Addition for unsecured loans tenable when profits are estimated using gross profit

Addition for unsecured loans tenable when profits are estimated as it is not trading account but balance sheet item

ABACUS Case Law Citation
ABCAUS 3368 (2020) (08) ITAT

Important case law relied upon by the parties:
Addl. CIT vs Hanuman Agarwal 151 ITR 150 (Pat)
Mather & Platt (India) Ltd vs CIT 168 ITR 493 (Cal)
Addl. CIT Bihar vs Bahri Bros P. Ltd. 154 ITR 244 (Pat)
Nemi Chand Kothari vs. CIT 136 Taxman 213 (Gau)
Labh Chand Bohra vs. ITO 219 CTR 571 (Raj)

In the instant case, the Revenue had challenged the order passed by the CIT(A) in deleting addition made for unsecured loans taken.

The assessee e-filed return of income which was processed u/s 143(1) of the Act. Later on, the case was selected for scrutiny through CASS.  A survey u/s 133A of the Act was carried out at the business premises of the assessee.  

The AO observed that the assessee had received the loans from four parties during the year.

The assessee filed copy of account of these persons and copy of ITR.  However, in one case, the AO held that the assessee had not furnished the ID proof and bank statement. Similarly, in another case the AO was not satisfied with the copy of the ITR acknowledgment.  The AO held that in these two cases, the assessee had not filed the primary documents to prove the genuineness of the transactions

The CIT(A) deleted the addition which were based on such material on the grounds that no separate addition was warranted when the profits of the were estimated taken into consideration the gross profit of the year.  

Aggrieved, the revenue filed appeal before the Tribunal.

The assessee argued that loans were received from identifiable parties and through banking channel. It was, thus argued that burden of the assessee in respect of the loans received from various parties stood discharged and therefore no addition was tenable. 

It was argued that once the amount had been received by account payee cheques and the creditors had duly confirmed the transactions no adverse reference can be drawn.

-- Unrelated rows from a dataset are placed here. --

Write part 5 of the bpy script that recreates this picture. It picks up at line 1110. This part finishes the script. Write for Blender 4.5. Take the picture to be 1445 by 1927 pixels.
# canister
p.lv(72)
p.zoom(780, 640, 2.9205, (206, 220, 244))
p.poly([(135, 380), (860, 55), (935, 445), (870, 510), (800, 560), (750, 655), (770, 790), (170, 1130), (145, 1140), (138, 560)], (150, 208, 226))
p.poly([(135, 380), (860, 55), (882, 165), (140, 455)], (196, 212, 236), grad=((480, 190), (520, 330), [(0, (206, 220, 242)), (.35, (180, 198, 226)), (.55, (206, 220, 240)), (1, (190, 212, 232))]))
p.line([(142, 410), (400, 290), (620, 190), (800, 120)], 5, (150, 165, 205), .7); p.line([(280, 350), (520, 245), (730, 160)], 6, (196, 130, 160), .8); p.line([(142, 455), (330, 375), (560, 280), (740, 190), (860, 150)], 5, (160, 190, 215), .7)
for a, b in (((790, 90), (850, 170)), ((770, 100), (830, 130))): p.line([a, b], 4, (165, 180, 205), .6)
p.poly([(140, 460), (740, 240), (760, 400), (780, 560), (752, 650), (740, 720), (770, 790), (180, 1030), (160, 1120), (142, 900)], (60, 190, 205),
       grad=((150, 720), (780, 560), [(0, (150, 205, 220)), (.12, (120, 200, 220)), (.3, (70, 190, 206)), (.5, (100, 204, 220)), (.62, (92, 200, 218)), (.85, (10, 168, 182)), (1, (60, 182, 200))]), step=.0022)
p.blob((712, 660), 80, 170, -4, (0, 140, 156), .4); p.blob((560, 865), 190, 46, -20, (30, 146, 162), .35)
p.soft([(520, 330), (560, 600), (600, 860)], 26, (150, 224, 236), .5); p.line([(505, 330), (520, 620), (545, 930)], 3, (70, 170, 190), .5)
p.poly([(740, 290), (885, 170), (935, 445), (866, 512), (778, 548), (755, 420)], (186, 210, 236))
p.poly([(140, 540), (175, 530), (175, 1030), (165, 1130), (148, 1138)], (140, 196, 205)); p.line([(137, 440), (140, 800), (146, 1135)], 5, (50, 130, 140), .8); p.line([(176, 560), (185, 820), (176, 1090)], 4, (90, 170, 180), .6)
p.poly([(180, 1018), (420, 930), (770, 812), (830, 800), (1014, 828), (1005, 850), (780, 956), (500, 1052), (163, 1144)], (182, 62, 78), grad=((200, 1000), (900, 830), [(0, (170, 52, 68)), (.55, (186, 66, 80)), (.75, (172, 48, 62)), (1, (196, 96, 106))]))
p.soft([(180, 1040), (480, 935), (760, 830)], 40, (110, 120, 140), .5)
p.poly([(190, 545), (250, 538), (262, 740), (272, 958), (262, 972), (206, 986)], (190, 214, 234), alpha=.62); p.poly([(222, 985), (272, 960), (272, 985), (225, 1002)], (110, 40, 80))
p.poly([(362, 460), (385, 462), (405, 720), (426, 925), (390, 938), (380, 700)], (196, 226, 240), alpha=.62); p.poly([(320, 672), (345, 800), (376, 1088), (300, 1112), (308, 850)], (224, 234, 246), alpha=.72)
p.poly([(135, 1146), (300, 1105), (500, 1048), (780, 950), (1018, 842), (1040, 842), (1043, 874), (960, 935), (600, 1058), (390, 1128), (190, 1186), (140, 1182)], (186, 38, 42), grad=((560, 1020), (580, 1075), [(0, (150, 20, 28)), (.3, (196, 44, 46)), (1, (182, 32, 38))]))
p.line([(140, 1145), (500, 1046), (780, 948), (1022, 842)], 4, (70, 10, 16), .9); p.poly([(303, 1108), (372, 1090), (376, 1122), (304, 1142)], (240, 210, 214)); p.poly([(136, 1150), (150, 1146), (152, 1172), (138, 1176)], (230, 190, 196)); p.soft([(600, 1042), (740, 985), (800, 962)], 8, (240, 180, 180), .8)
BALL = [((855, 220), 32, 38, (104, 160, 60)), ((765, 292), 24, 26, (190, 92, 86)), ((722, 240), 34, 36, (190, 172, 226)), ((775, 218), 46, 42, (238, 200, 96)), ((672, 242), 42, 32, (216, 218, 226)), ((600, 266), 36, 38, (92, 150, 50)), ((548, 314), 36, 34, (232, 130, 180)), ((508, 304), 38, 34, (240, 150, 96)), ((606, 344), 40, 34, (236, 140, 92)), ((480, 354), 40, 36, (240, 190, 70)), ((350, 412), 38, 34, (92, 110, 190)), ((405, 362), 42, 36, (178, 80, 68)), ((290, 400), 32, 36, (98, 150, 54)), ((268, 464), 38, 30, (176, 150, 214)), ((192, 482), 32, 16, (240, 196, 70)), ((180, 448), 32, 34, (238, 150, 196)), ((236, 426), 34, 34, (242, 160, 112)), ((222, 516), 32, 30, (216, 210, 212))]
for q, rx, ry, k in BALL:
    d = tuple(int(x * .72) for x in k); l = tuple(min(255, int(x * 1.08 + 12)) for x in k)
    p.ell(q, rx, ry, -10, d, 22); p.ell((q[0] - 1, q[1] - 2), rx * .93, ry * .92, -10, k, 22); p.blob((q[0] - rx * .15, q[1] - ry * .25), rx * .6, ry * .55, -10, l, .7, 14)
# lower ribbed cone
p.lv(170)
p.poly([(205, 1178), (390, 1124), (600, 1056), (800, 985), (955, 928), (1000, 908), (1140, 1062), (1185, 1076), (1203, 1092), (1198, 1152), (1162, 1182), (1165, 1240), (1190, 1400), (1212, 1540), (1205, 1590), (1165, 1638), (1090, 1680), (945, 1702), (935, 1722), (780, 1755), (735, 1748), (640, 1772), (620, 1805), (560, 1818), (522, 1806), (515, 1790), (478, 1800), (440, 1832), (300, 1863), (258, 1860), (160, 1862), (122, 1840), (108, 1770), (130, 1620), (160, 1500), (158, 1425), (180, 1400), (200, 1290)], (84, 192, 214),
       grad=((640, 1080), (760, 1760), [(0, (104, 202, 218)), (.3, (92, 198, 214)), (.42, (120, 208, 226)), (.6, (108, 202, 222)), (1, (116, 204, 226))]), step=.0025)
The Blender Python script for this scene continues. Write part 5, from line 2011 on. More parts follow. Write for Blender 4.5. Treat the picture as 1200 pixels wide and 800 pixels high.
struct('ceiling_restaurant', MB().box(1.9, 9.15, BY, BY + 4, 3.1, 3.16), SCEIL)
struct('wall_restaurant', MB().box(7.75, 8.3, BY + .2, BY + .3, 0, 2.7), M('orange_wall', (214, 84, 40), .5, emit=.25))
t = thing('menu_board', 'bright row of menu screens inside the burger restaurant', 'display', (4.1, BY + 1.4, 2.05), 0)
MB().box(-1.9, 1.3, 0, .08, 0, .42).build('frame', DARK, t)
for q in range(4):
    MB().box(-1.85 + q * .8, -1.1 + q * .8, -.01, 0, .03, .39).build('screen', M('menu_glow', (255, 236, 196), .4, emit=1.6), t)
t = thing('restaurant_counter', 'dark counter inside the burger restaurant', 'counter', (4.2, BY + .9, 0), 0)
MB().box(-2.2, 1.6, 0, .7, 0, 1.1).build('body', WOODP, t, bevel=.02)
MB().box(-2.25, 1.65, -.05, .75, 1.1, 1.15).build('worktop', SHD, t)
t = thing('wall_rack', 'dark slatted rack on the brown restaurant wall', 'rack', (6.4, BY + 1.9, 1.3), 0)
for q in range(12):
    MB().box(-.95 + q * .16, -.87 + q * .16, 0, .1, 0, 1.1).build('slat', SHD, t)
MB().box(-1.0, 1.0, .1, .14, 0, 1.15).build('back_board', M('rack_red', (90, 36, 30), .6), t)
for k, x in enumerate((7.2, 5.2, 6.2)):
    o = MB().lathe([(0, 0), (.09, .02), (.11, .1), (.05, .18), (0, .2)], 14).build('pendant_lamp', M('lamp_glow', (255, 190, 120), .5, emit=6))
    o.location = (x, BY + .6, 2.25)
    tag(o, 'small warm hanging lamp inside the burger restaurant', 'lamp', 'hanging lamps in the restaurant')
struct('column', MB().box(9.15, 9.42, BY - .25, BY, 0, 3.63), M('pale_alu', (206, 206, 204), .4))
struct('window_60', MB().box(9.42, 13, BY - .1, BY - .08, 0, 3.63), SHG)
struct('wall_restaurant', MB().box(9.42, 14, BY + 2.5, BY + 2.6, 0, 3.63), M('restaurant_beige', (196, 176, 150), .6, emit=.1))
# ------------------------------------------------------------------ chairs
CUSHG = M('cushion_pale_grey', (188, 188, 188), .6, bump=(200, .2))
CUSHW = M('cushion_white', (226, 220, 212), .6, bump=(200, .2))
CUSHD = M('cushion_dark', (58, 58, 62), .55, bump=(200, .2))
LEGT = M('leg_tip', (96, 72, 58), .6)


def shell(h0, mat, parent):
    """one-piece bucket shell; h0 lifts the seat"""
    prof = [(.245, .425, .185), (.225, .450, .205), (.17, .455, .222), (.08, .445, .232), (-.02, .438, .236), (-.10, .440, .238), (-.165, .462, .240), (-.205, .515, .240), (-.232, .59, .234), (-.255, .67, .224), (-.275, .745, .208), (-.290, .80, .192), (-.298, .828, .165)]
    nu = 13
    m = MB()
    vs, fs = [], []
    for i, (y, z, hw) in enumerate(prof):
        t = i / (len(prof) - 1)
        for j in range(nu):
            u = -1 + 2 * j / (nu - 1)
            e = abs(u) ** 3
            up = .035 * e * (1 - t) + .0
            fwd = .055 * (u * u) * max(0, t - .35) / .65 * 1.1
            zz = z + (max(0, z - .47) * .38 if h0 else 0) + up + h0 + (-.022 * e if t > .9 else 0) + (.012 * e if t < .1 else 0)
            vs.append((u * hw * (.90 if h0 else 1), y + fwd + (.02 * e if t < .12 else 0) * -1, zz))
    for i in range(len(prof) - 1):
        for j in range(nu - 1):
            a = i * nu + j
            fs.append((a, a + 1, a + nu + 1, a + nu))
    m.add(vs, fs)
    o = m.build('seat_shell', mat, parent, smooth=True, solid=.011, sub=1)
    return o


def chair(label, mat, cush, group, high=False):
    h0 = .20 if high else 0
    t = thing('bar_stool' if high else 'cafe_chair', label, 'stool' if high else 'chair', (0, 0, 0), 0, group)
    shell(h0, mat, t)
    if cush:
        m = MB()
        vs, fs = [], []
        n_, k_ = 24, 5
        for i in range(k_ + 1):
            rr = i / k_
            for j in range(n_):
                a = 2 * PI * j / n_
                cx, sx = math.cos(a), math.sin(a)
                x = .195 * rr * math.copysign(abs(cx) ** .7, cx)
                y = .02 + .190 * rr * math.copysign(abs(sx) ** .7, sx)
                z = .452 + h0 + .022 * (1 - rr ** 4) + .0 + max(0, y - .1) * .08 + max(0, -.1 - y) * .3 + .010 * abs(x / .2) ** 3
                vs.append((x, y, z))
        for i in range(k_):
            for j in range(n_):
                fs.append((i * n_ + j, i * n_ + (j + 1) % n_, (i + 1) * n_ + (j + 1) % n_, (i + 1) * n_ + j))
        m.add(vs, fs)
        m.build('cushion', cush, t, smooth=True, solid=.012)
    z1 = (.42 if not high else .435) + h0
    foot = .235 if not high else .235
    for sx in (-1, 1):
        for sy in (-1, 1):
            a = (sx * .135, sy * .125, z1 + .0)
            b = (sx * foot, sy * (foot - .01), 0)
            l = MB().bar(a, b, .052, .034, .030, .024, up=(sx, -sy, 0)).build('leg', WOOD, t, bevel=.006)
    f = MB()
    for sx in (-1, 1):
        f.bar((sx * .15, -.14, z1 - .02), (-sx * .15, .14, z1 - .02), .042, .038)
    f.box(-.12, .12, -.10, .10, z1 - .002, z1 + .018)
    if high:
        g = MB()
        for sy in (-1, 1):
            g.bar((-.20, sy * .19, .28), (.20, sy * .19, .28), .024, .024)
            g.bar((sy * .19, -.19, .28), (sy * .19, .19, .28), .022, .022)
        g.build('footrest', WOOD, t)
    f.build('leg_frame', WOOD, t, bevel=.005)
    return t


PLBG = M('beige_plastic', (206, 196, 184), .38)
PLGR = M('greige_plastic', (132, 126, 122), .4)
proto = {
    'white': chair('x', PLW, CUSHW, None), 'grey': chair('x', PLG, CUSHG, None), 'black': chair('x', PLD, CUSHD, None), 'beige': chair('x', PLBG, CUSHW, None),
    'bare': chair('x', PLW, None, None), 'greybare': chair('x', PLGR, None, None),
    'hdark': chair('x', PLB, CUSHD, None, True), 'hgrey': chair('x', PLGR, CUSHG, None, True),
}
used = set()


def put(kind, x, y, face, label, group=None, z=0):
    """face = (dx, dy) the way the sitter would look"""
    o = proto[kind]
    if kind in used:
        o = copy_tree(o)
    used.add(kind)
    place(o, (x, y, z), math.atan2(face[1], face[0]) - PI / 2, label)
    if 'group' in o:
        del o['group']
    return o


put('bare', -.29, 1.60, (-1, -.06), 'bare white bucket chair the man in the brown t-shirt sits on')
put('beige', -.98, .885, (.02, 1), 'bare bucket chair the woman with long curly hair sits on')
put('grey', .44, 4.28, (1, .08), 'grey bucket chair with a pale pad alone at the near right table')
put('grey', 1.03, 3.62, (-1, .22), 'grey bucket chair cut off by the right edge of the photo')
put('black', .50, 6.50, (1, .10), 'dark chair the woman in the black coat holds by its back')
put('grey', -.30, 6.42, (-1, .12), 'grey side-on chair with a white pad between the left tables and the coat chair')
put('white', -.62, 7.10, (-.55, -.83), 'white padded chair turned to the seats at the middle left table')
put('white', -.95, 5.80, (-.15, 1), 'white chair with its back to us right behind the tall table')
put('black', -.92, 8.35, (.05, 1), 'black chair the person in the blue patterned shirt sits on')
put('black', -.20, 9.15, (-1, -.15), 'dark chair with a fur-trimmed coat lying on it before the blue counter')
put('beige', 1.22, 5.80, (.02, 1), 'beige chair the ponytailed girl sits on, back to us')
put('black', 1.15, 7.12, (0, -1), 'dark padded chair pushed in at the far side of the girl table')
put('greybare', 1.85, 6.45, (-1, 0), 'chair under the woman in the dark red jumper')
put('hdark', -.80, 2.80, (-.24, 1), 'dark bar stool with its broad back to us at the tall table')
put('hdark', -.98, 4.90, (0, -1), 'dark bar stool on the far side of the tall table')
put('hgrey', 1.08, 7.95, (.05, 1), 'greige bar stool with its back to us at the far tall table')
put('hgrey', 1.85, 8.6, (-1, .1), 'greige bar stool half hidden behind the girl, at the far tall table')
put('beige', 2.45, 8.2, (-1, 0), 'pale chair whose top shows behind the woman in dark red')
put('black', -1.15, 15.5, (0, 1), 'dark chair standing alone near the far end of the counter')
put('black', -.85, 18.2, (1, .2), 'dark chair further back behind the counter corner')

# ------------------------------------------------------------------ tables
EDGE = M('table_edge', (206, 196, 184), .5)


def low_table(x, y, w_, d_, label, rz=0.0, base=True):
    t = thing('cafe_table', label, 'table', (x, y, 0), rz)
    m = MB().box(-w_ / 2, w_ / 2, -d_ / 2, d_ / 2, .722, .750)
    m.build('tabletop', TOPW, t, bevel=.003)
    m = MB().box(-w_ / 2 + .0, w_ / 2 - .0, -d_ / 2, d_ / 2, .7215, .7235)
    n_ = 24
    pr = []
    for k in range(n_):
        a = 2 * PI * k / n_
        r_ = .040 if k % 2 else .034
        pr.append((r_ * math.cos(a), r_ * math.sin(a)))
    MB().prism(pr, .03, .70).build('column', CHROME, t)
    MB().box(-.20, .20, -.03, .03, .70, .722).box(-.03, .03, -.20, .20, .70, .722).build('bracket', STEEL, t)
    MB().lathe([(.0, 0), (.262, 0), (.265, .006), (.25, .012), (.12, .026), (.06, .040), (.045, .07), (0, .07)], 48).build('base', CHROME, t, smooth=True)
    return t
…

Addition for unsecured loans tenable when profits are estimated using gross profit rate

The Tribunal opined that the decision of the CIT(A), that no separate addition on account of unsecured loans is warranted as the income of  the assessee had been estimated for the year was incorrect interpretation of the ratio laid down by the Hon’ble Courts. 

The Tribunal stated that the CIT(A) misread the judgments in considering the items of P&L account with that of balance sheet items interchangeable.

The Tribunal stated out that the case laws relied upon by the CIT(A)/Parties pertains to purchases, disallowances u/s 40A(3) and  on account of expenses on trading account.

The Tribunal pointed out that extrapolation of judgments rendered in connection with the items of trading account cannot be extended to the addition of unsecured loans which is balance sheet item. The unsecured loans do not have impact on the estimation of gross profit as they do not constitute a part of the trading account. Hence, the issue of unsecured loans has to be adjudicated independently on the merits of the case.